The new C++ standard does cover concurrency. The new memory model avoids, if not all but hopefully most, problems discussed in the Sutter quotes and elsewhere. In addition it has standard library support for multithreaded programming. Even so I strongly recommend the use of a concurrency library. Multithreading is hard even without the glitches of the old standard.

All compilers I know of are non-compliant in some respect. Usually it's restricted to more esoteric parts of the language. But I dare claim that no compiler can afford to be non-compliant when it comes to something of such paramount importance as execution order.

So the situation is crystal clear. It's the C++ standard alone that defines the execution order of a C++ program, not the implementations of the C++ standard. If the standard is unclear or inandequate it should be improved but this doesn't change anything in principle. The standard rules and the implementations comply.

[laserlight]

It is, by the C++ standard in outmost detail. Even unspecified order is carefully defined.

So the situation is crystal clear. It's the C++ standard alone that defines the execution order of a C++ program, not the implementations of the C++ standard.

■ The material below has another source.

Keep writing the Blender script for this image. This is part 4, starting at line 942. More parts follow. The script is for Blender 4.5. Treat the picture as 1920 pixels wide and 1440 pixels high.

Actually, if a C++ program contains an expression for which the order of evaluation is unspecified by the standard, then the order of evaluation is implementation defined. In this sense, implementations of the C++ standard do define the execution order of certain C++ programs. Of course, "implementation defined" means that the behaviour is within the parameters set out by the standard, but it is still implementation defined as to what the order of evaluation ultimately is, so any argument that "it's the C++ standard alone that defines the execution order of a C++ program" is purely academic.